In the end, I lost the battle and was told to go pursue the person who gets feedback/problem email from the site and consider turning that into an FAQ. I gave up and agreed.

I initiated my email to the nice colleague that is the gateway for this stuff. Then I went to talk to my sysadmin about getting copied on the emails and responses. I found out that years ago, a database was created to capture these conversations. At the time he proposed that this database could somehow be used so that our staff could use it to track feedback and questions and find answers without having to research them each time. Wow. That's what I recommended a few years ago too in relation to a different system created for tracking research requests. Both of our pleas were shot down by the powers that be, for whatever reason. Well, actually, I could probably guess the reason. It's probably because our management lives in fear of being too visible as a cost center and spends more time protecting itself than enabling its people to find ways to improve its products and services.

Now, I know that to some, I may sound a little too idealistic and borderline naive when it comes to corporate politics. I know that my management works hard to protect our organization because the value of information services is hard to quantify to upper management. Our impact on the bottom line is hard to value in numbers because what we provide is information that people use to turn into knowledge. Indirectly this affects productivity, creation, and at some point, dollars. But if some people in your upper management don't get that -- and it's hard to know who gets what when upper management is constantly changing -- then you're in the position of constantly having to justify your existence. That's a scary position to be in day to day and is the ugly reality for my managers, I know. But as a colleague told me today, unfortunately the only way to change things for yourself -- to get around the cultural patterns and politics existent in this entrenched management -- is probably to leave the company. Why, I even left the company and came back during one of these periods.

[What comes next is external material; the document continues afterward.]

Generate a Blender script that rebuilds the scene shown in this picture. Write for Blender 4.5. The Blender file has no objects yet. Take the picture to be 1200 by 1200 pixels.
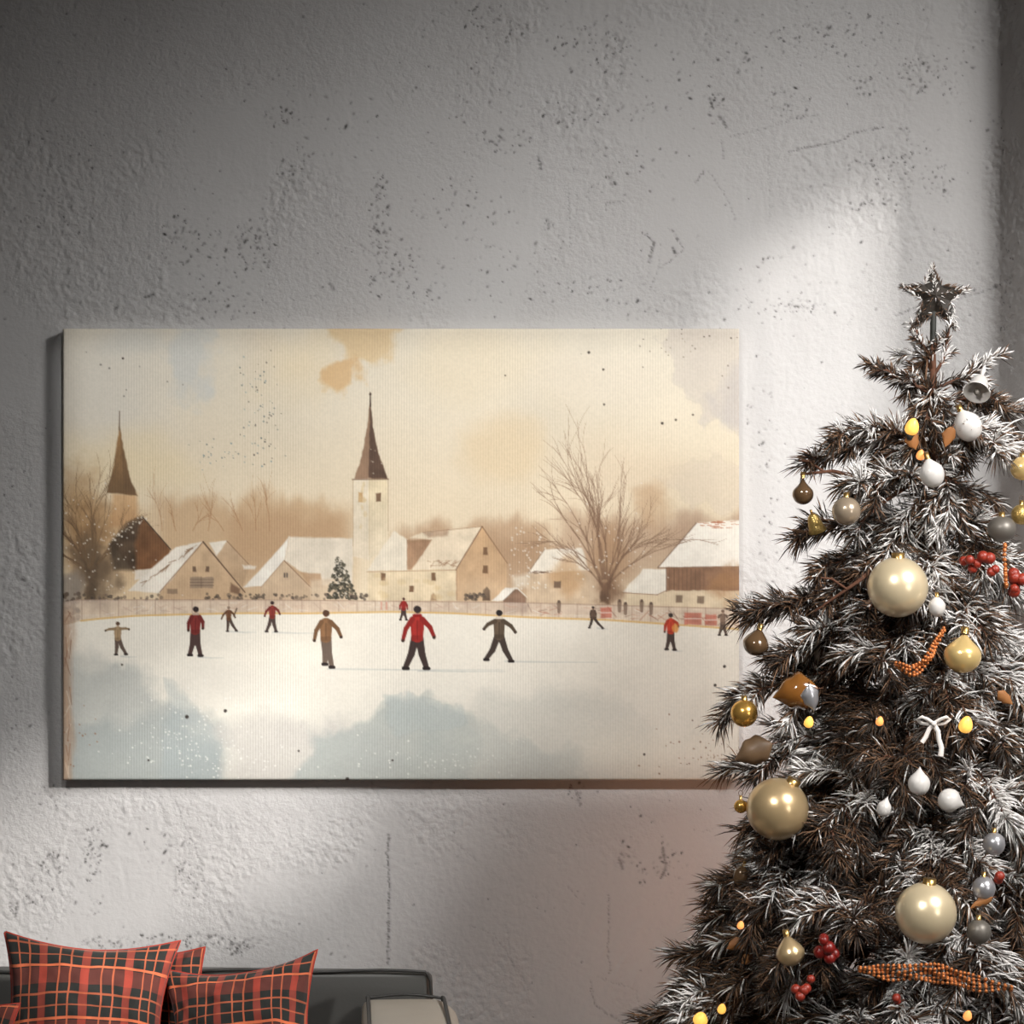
import bpy, bmesh, math, random
import numpy as np
from mathutils import Vector, Matrix, Quaternion

random.seed(7)
rng = np.random.default_rng(7)
scn = bpy.context.scene
COL = scn.collection
PI = math.pi

# ------------------------------------------------------------------ camera
CAM_Y, CAM_Z = -5.5, 1.73
F = 2860.0                       # pixels * metres / metre of depth
cam = bpy.data.cameras.new('camera')
cam.sensor_width = 36.0
cam.lens = 36.0 * F / 1200.0
cam.clip_end = 50
cam_o = bpy.data.objects.new('camera', cam)
cam_o.location = (0, CAM_Y, CAM_Z)
cam_o.rotation_euler = (PI / 2, 0, 0)
COL.objects.link(cam_o)
scn.camera = cam_o


def P(px, py, Y):
    d = Y - CAM_Y
    return Vector(((px - 600) * d / F, Y, CAM_Z - (py - 600) * d / F))


def pxm(Y):
    return F / (Y - CAM_Y)


# ------------------------------------------------------------------ helpers
def srgb2lin(c):
    c = np.asarray(c, dtype=np.float64)
    return np.where(c <= 0.04045, c / 12.92, ((c + 0.055) / 1.055) ** 2.4)


def L(r, g, b):
    v = srgb2lin(np.array([r, g, b]) / 255.0)
    return (float(v[0]), float(v[1]), float(v[2]), 1.0)


def npmesh(name, V, Fc, mats=(), matidx=None, smooth=True):
    """V (n,3), Fc (m,k) all faces with k corners"""
    V = np.asarray(V, dtype=np.float32)
    Fc = np.asarray(Fc, dtype=np.int32)
    me = bpy.data.meshes.new(name)
    m, k = Fc.shape
    me.vertices.add(len(V))
    me.vertices.foreach_set('co', V.ravel())
    me.loops.add(m * k)
    me.loops.foreach_set('vertex_index', Fc.ravel())
    me.polygons.add(m)
    me.polygons.foreach_set('loop_start', np.arange(0, m * k, k, dtype=np.int32))
    me.polygons.foreach_set('loop_total', np.full(m, k, dtype=np.int32))
    for mt in mats:
        me.materials.append(mt)
    if matidx is not None:
        me.polygons.foreach_set('material_index', np.asarray(matidx, dtype=np.int32))
    me.polygons.foreach_set('use_smooth', np.full(m, smooth, dtype=bool))
    me.update(calc_edges=True)
    return me


def link(name, me, parent=None, loc=None):
    o = bpy.data.objects.new(name, me)
    COL.objects.link(o)
    if parent is not None:
        o.parent = parent
    if loc is not None:
        o.location = loc
    return o


def tag(o, label=None, cat=None, group=None, kind=None):
    if label:
        o['label'] = label
    if cat:
        o['category'] = cat
    if group:
        o['group'] = group
    if kind:
        o['kind'] = kind
    return o


def thing(name, label, cat, loc=(0, 0, 0), group=None, rot=None):
    o = bpy.data.objects.new(name, None)
    COL.objects.link(o)
    o.location = loc
    o.empty_display_size = 0.05
    if rot is not None:
        o.rotation_euler = rot
    return tag(o, label, cat, group)


def from_bm(name, bm, mats=(), smooth=True):
    me = bpy.data.meshes.new(name)
    bmesh.ops.recalc_face_normals(bm, faces=bm.faces[:])
    bm.to_mesh(me)
    bm.free()
    for mt in mats:
        me.materials.append(mt)
    me.polygons.foreach_set('use_smooth', np.full(len(me.polygons), smooth, dtype=bool))
    me.update()
    return me


def lathe(profile, seg=32, bump=None):
    """profile [(r,z)...] -> V,F quads (caps closed by tiny radii)"""
    n = len(profile)
    V = []
    for r, z in profile:
        for k in range(seg):
            a = 2 * PI * k / seg
            rr = r * (1 + (bump(a, z) if bump else 0))
            V.append((rr * math.cos(a), rr * math.sin(a), z))
    Fq = []
    for i in range(n - 1):
        for k in range(seg):
            k2 = (k + 1) % seg
            Fq.append((i * seg + k, i * seg + k2, (i + 1) * seg + k2, (i + 1) * seg + k))
    return np.array(V), np.array(Fq)


def tube(points, radii, seg=6):
    """poly-line tube -> V,F"""
    pts = [Vector(p) for p in points]
    n = len(pts)
    if not hasattr(radii, '__len__'):
        radii = [radii] * n
    V, Fq = [], []
    up = Vector((0.31, 0.2, 0.93)).normalized()
    prev = None
    for i in range(n):
        t = (pts[min(i + 1, n - 1)] - pts[max(i - 1, 0)])
        t = t.normalized() if t.length > 1e-9 else Vector((0, 0, 1))
        if prev is None:
            e1 = t.cross(up)
            if e1.length < 1e-3:
                e1 = t.cross(Vector((1, 0, 0)))
            e1.normalize()
        else:
            e1 = prev - t * prev.dot(t)
            e1.normalize()
        prev = e1
        e2 = t.cross(e1)
        for k in range(seg):
            a = 2 * PI * k / seg
            V.append(pts[i] + (e1 * math.cos(a) + e2 * math.sin(a)) * radii[i])
    for i in range(n - 1):
        for k in range(seg):
            k2 = (k + 1) % seg
            Fq.append((i * seg + k, i * seg + k2, (i + 1) * seg + k2, (i + 1) * seg + k))
    return np.array([tuple(v) for v in V]), np.array(Fq)


def join(parts):
    Vs, Fs, off = [], [], 0
    for V, Fq in parts:
        Vs.append(V)
        Fs.append(Fq + off)
        off += len(V)
    return np.vstack(Vs), np.vstack(Fs)


# lattice noise
_lat = np.random.default_rng(99).random((256, 256))


def vnoise(x, y, seed=0):
    x = x + seed * 17.37
    y = y + seed * 9.71
    xi = np.floor(x).astype(int)
    yi = np.floor(y).astype(int)
    fx = x - xi
    fy = y - yi
    fx = fx * fx * (3 - 2 * fx)
    fy = fy * fy * (3 - 2 * fy)
    a = _lat[xi & 255, yi & 255]
    b = _lat[(xi + 1) & 255, yi & 255]
    c = _lat[xi & 255, (yi + 1) & 255]
    d = _lat[(xi + 1) & 255, (yi + 1) & 255]
    return (a * (1 - fx) + b * fx) * (1 - fy) + (c * (1 - fx) + d * fx) * fy


def fbm(x, y, oct=4, seed=0):
    s, amp, tot = 0.0, 1.0, 0.0
    for k in range(oct):
        s = s + amp * vnoise(x * 2 ** k, y * 2 ** k, seed + 3 * k)
        tot += amp
        amp *= 0.5
    return s / tot


def sstep(a, b, x):
    t = np.clip((x - a) / (b - a), 0, 1)
    return t * t * (3 - 2 * t)


# ------------------------------------------------------------------ materials
def newmat(name):
    m = bpy.data.materials.new(name)
    m.use_nodes = True
    nt = m.node_tree
    b = nt.nodes['Principled BSDF']
    return m, nt, b


def setp(b, **kw):
    for k, v in kw.items():
        b.inputs[k.replace('_', ' ')].default_value = v


def simple(name, col, rough=0.6, metal=0.0, noise=0.12, scale=30.0, bump=0.0, bscale=80.0, **kw):
    m, nt, b = newmat(name)
    tc = nt.nodes.new('ShaderNodeTexCoord')
    nz = nt.nodes.new('ShaderNodeTexNoise')
    nz.inputs['Scale'].default_value = scale
    nz.inputs['Detail'].default_value = 4
    nt.links.new(tc.outputs['Object'], nz.inputs['Vector'])
    mx = nt.nodes.new('ShaderNodeMix')
    mx.data_type = 'RGBA'
    mx.inputs['A'].default_value = tuple(c * (1 - noise) for c in col[:3]) + (1,)
    mx.inputs['B'].default_value = tuple(min(1, c * (1 + noise)) for c in col[:3]) + (1,)
    nt.links.new(nz.outputs['Fac'], mx.inputs['Factor'])
    nt.links.new(mx.outputs['Result'], b.inputs['Base Color'])
    b.inputs['Roughness'].default_value = rough
    b.inputs['Metallic'].default_value = metal
    if bump:
        n2 = nt.nodes.new('ShaderNodeTexNoise')
        n2.inputs['Scale'].default_value = bscale
        n2.inputs['Detail'].default_value = 3
        nt.links.new(tc.outputs['Object'], n2.inputs['Vector'])
        bp = nt.nodes.new('ShaderNodeBump')
        bp.inputs['Strength'].default_value = bump
        bp.inputs['Distance'].default_value = 0.002
        nt.links.new(n2.outputs['Fac'], bp.inputs['Height'])
        nt.links.new(bp.outputs['Normal'], b.inputs['Normal'])
    for k, v in kw.items():
        b.inputs[k.replace('_', ' ')].default_value = v
    return m


def plaster_mat():
    m, nt, b = newmat('plaster')
    N = nt.nodes
    tc = N.new('ShaderNodeTexCoord')
    n1 = N.new('ShaderNodeTexNoise')
    n1.inputs['Scale'].default_value = 1.8
    n1.inputs['Detail'].default_value = 6
    nt.links.new(tc.outputs['Object'], n1.inputs['Vector'])
    r1 = N.new('ShaderNodeValToRGB')
    r1.color_ramp.elements[0].position = 0.3
    r1.color_ramp.elements[0].color = (0.405, 0.392, 0.382, 1)
    r1.color_ramp.elements[1].position = 0.7
    r1.color_ramp.elements[1].color = (0.455, 0.445, 0.437, 1)
    nt.links.new(n1.outputs['Fac'], r1.inputs['Fac'])
    at = N.new('ShaderNodeAttribute')
    at.attribute_name = 'mark_shade'
    mx = N.new('ShaderNodeMix')
    mx.data_type = 'RGBA'
    nt.links.new(at.outputs['Fac'], mx.inputs['Factor'])
    nt.links.new(r1.outputs['Color'], mx.inputs['A'])
    mx.inputs['B'].default_value = (0.035, 0.032, 0.03, 1)  # near black for marks and for shade painted into pits
    nt.links.new(mx.outputs['Result'], b.inputs['Base Color'])
    b.inputs['Roughness'].default_value = 0.85
    b.inputs['Specular IOR Level'].default_value = 0.2
    n2 = N.new('ShaderNodeTexNoise')
    n2.inputs['Scale'].default_value = 130
    n2.inputs['Detail'].default_value = 5
    n2.inputs['Roughness'].default_value = 0.6
    nt.links.new(tc.outputs['Object'], n2.inputs['Vector'])
    bp = N.new('ShaderNodeBump')
    a2 = N.new('ShaderNodeAttribute')
    a2.attribute_name = 'coarse'
    nt.links.new(a2.outputs['Fac'], bp.inputs['Strength'])
    bp.inputs['Distance'].default_value = 0.003
    nt.links.new(n2.outputs['Fac'], bp.inputs['Height'])
    nt.links.new(bp.outputs['Normal'], b.inputs['Normal'])
    return m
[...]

Maybe she's right to some extent. But I think there is another way. You can affect change globally by acting locally, through experience and through one on one interactions. I believe that, anyway. And today I found that there are progbably other ways you can serve your users as well without having to navigate your political bureaucracy -- without seeking approval. What's that saying? "To ask permission is to seek denial". You can fly under the radar. So that's where I am today. I've found this massive database of user feedback -- some of which may be relevant, some of which may be trivial -- but all are direct interactions with people who have come to us mainly in moments of frustration. They've come to us when they have spent time seeking but haven't found. Wow. That's great data to have. So now I'm going to start watching patterns and sifting backwards through the records ... under the radar. Is this guerrilla IA? Am I undermining management by doing this? I'm doing what every good IA should be doing -- finding ways to understand my users and believing that their voices are really damned important to listen to and can/should potentially be surfaced in many contexts. And by this I mean that they don't need to only exist in your deliverables -- user research, personas, etc. -- but that their voices can/should exist for others like them to hear. For now, I'm going to be using them for guiding some redesign discussions, but I really wish all of their voices could be exposed out in front for all to see. In some way, I hope that I will be able to speak for them in these discussions.